Je voulais simplement démontrer que l'on peut relancer le commerce dans un centre ville à moindres frais.
Je ne fais en aucun cas la promotion personnelle de Robert Ménard....
7 De Bernard -
@ moirsol
La vidéo que vous mettez en lien est un reportage datant du 03/02/2014 c'est à dire avant les dernières élections municipales.
J'ai parfaitement reconnu la rue Française, rue que j'ai connu très commerçante car elle relie les Allées Paul Riquet (promenade ombragée de 800 m de long) et la mairie
Effectivement, à la date de ce reportage, le centre ville de Béziers, c'était bien celà.
Depuis le centre ville retrouve un semblant de vie.

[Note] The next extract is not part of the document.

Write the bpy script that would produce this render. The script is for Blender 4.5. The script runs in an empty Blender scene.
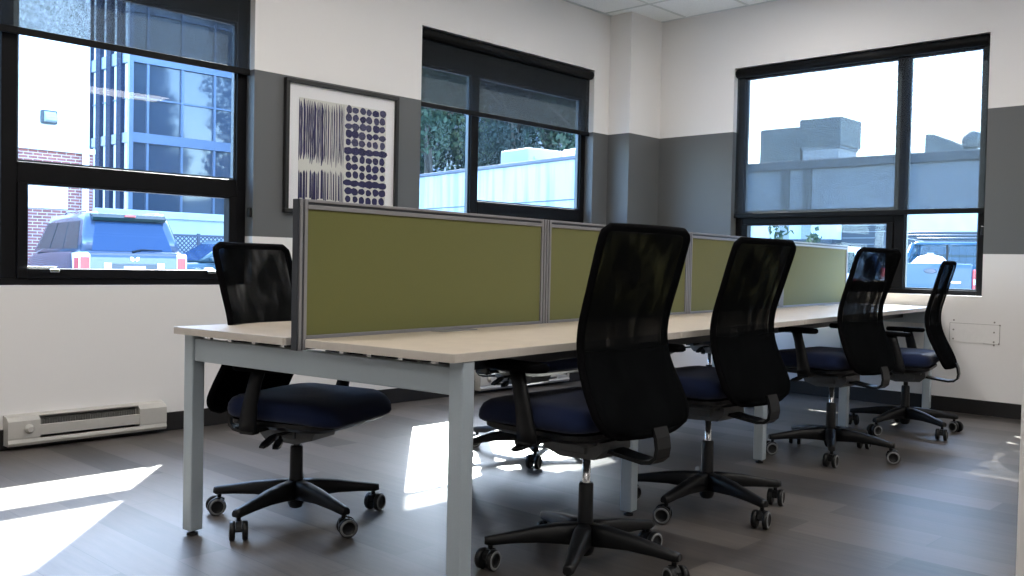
import bpy, bmesh, math, random
from math import sin, cos, pi, radians, sqrt, atan2
from mathutils import Vector, Matrix, Euler

random.seed(7)
SC = bpy.context.scene
COL = SC.collection

# ------------------------------------------------------------------ materials
def new_mat(name):
    m = bpy.data.materials.new(name); m.use_nodes = True
    nt = m.node_tree; nt.nodes.clear()
    out = nt.nodes.new('ShaderNodeOutputMaterial')
    return m, nt, out

def N(nt, kind, **kw):
    n = nt.nodes.new(kind)
    for k, v in kw.items():
        if k in n.inputs: n.inputs[k].default_value = v
        else: setattr(n, k, v)
    return n

def rgba(c): return (c[0], c[1], c[2], 1.0)

def pbr(name, col, rough=.5, metal=0., noise=0., nscale=40., bump=0., bscale=200., spec=.5, coat=0., sheen=0.):
    m, nt, out = new_mat(name)
    b = N(nt, 'ShaderNodeBsdfPrincipled')
    b.inputs['Roughness'].default_value = rough
    b.inputs['Metallic'].default_value = metal
    b.inputs['Specular IOR Level'].default_value = spec
    b.inputs['Coat Weight'].default_value = coat
    b.inputs['Sheen Weight'].default_value = sheen
    tc = N(nt, 'ShaderNodeTexCoord')
    n1 = N(nt, 'ShaderNodeTexNoise'); n1.inputs['Scale'].default_value = nscale; n1.inputs['Detail'].default_value = 4
    nt.links.new(tc.outputs['Object'], n1.inputs['Vector'])
    r = N(nt, 'ShaderNodeMapRange')
    r.inputs['From Min'].default_value = .3; r.inputs['From Max'].default_value = .7
    r.inputs['To Min'].default_value = 1 - noise; r.inputs['To Max'].default_value = 1 + noise
    nt.links.new(n1.outputs['Fac'], r.inputs['Value'])
    mx = N(nt, 'ShaderNodeVectorMath', operation='SCALE'); mx.inputs[0].default_value = col[:3]
    nt.links.new(r.outputs['Result'], mx.inputs['Scale'])
    nt.links.new(mx.outputs['Vector'], b.inputs['Base Color'])
    if bump > 0:
        n2 = N(nt, 'ShaderNodeTexNoise'); n2.inputs['Scale'].default_value = bscale
        nt.links.new(tc.outputs['Object'], n2.inputs['Vector'])
        bp = N(nt, 'ShaderNodeBump'); bp.inputs['Strength'].default_value = bump; bp.inputs['Distance'].default_value = .002
        nt.links.new(n2.outputs['Fac'], bp.inputs['Height'])
        nt.links.new(bp.outputs['Normal'], b.inputs['Normal'])
    nt.links.new(b.outputs['BSDF'], out.inputs['Surface'])
    return m

STRIPE0, STRIPE1 = 1.134, 2.152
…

Et croyez moi, j'ai mal qu'une ville FN semble réussir ce que les municipalités précédentes auraient pu réussir si elles en avaient eu la volonté politique.
Je vous remercie d'intervenir sur notre blog et pour la lecture que vous nous recommandez.
8 De triton -
https://youtu.be/Jx69l5zQ3Sc
pour poursuivre le débat, Razemon sur youtube
9 De Moirsol -
@Bernard
N'écoutez pas la propagande de la municipalité fn de Béziers.

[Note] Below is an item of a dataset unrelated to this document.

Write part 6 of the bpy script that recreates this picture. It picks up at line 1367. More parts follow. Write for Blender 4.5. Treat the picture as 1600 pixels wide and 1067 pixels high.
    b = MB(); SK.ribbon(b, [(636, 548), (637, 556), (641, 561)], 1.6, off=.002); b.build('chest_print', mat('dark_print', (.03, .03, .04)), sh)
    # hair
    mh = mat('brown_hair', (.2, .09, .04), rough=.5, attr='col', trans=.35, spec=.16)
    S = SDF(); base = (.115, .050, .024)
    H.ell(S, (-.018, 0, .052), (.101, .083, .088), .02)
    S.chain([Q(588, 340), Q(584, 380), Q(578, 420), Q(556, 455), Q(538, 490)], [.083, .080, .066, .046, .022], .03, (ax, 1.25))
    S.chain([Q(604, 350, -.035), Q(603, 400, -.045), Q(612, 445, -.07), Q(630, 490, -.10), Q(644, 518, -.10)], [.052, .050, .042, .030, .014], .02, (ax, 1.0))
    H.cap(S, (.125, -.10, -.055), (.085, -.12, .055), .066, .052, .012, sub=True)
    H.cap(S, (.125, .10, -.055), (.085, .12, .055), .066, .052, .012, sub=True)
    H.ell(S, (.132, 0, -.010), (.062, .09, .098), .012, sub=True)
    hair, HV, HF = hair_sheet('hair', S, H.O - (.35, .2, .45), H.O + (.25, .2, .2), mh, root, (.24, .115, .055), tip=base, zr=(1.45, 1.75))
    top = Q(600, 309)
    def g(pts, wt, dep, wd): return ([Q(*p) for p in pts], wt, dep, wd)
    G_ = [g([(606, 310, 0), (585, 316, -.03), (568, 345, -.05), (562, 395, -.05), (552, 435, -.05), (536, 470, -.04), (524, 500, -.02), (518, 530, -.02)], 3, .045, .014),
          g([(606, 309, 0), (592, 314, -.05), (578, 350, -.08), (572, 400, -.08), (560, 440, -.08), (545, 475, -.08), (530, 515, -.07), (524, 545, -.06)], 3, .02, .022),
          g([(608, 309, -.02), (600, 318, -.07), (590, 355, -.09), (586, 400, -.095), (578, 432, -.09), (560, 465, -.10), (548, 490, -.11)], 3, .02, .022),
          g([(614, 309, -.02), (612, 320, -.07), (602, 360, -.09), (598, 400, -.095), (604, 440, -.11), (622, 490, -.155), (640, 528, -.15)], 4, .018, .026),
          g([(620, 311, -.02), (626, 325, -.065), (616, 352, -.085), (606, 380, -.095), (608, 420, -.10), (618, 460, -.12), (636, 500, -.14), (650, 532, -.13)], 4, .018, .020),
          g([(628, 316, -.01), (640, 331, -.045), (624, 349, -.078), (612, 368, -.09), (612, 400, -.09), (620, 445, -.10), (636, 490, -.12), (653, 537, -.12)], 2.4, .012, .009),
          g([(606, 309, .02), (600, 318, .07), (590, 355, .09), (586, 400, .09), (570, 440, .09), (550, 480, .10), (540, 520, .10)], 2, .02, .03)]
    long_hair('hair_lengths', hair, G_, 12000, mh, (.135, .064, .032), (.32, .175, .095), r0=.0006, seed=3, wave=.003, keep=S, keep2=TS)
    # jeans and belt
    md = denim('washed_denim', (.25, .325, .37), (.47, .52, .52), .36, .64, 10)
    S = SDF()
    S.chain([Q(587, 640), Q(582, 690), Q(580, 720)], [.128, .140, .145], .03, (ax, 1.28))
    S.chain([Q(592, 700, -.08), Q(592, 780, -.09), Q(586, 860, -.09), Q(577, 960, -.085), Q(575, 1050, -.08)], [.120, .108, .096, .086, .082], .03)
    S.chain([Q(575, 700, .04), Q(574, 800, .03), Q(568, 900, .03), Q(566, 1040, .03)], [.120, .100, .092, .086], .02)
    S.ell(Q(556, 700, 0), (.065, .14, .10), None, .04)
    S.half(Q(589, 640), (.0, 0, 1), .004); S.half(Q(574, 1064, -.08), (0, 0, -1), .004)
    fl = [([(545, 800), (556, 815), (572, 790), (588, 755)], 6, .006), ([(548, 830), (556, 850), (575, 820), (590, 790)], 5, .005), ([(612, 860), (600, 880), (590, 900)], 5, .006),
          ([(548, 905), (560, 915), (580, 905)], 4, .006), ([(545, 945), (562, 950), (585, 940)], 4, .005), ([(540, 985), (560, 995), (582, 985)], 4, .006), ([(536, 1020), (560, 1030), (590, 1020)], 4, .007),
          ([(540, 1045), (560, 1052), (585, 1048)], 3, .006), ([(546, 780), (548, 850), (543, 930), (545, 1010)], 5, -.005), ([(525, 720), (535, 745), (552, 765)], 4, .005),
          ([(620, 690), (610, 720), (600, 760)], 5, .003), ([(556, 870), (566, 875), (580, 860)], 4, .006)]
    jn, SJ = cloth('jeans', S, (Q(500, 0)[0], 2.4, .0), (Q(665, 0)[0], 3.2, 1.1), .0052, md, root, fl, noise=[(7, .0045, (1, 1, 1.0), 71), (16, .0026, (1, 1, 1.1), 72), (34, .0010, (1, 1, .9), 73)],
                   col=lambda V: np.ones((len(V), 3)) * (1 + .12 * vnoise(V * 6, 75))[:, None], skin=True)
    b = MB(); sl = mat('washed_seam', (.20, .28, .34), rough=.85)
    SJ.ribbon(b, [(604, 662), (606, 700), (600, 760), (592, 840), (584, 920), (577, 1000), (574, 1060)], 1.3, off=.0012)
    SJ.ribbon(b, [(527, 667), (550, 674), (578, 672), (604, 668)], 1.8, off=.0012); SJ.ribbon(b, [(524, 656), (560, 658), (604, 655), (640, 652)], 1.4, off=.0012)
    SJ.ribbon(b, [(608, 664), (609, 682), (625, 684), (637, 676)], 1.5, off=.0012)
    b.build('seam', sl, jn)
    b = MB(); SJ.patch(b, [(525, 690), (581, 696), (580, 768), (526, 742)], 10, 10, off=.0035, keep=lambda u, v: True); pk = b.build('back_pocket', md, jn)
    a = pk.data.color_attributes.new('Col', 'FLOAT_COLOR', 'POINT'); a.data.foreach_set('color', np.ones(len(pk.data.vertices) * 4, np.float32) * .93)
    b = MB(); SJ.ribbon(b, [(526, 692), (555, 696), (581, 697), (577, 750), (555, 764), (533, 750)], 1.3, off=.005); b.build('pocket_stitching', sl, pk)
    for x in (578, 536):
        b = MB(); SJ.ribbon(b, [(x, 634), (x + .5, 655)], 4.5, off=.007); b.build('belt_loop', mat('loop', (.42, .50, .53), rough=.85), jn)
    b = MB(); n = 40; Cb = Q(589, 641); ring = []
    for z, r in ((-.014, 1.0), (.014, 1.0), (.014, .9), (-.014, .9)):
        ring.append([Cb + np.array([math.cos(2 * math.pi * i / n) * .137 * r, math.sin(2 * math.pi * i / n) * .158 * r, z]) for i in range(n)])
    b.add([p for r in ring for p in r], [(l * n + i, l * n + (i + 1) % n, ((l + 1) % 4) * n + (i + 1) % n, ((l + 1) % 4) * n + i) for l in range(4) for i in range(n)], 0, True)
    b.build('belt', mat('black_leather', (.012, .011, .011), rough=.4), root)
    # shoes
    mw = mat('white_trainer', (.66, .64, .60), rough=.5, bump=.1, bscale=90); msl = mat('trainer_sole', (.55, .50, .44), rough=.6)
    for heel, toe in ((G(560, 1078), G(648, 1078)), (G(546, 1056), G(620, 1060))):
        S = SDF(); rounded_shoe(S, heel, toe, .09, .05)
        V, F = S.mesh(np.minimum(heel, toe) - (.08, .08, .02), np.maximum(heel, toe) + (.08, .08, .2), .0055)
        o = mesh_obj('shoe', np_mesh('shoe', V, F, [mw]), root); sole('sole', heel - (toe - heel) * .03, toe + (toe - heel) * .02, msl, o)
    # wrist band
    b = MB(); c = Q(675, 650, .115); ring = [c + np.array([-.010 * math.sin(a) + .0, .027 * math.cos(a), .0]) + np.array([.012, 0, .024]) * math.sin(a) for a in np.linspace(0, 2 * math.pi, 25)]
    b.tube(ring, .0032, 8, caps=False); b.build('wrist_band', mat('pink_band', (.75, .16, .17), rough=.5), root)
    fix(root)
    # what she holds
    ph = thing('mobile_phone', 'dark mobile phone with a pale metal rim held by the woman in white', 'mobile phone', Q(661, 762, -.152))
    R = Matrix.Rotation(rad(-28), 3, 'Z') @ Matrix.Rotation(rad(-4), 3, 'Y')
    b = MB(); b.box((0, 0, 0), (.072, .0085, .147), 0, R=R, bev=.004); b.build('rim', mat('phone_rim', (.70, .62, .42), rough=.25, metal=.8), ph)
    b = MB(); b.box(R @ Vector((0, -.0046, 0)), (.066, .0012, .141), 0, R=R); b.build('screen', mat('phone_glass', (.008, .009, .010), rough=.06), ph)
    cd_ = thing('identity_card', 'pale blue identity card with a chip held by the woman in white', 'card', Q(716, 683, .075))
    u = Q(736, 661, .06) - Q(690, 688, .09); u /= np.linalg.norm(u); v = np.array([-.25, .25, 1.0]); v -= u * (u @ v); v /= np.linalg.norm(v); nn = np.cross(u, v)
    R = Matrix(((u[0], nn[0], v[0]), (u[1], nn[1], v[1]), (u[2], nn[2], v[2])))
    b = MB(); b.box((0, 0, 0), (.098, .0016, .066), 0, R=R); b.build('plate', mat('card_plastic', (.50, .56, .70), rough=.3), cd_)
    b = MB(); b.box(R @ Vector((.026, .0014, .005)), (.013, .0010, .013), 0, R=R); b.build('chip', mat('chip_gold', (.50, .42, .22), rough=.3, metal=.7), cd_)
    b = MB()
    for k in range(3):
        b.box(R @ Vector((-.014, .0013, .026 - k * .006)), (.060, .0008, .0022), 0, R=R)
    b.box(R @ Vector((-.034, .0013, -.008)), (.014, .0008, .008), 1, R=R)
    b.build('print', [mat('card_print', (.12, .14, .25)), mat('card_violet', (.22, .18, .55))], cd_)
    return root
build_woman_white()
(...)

Commentaire d'un internaute biterrois (2016) :
"Primus Inter Pares il y a 3 heures 19 Février 13:53"
Le sentiment partagé par tous est l'immense faille entre l’auto congratulation de la municipalité et la triste réalité de la dégradation commerciale de notre centre ville !
( http://www.midilibre.fr/2016/02/19/... )
10 De Bernard -
@ Moirsol
Rassurez vous, je ne suis pas dupe de sa propagande et de son auto satisfaction.
De passage à Béziers ce week end, j'ai voulu me rendre compte de visu en déambulant dans les principales rues commerçantes du centre ville.
Vous aviez raison (je m'en doutais aussi) d'où il sort ses chiffres ?
On est loin des 80 boutiques soit disant ouvertes !
Il y aussi beaucoup de locaux commerciaux vides avec des affiches en trompe l'oeil apposées sur les vitrines (avec le logo de la mairie et un numéro de téléphone)
Pour autant et par rapport à ce qu'était le centre ville il y a quelques années, j'ai constaté un regain d'activité, certes modeste mais il n'empêche....
Conclusion : la mort des centres villes n'est pas une fatalité.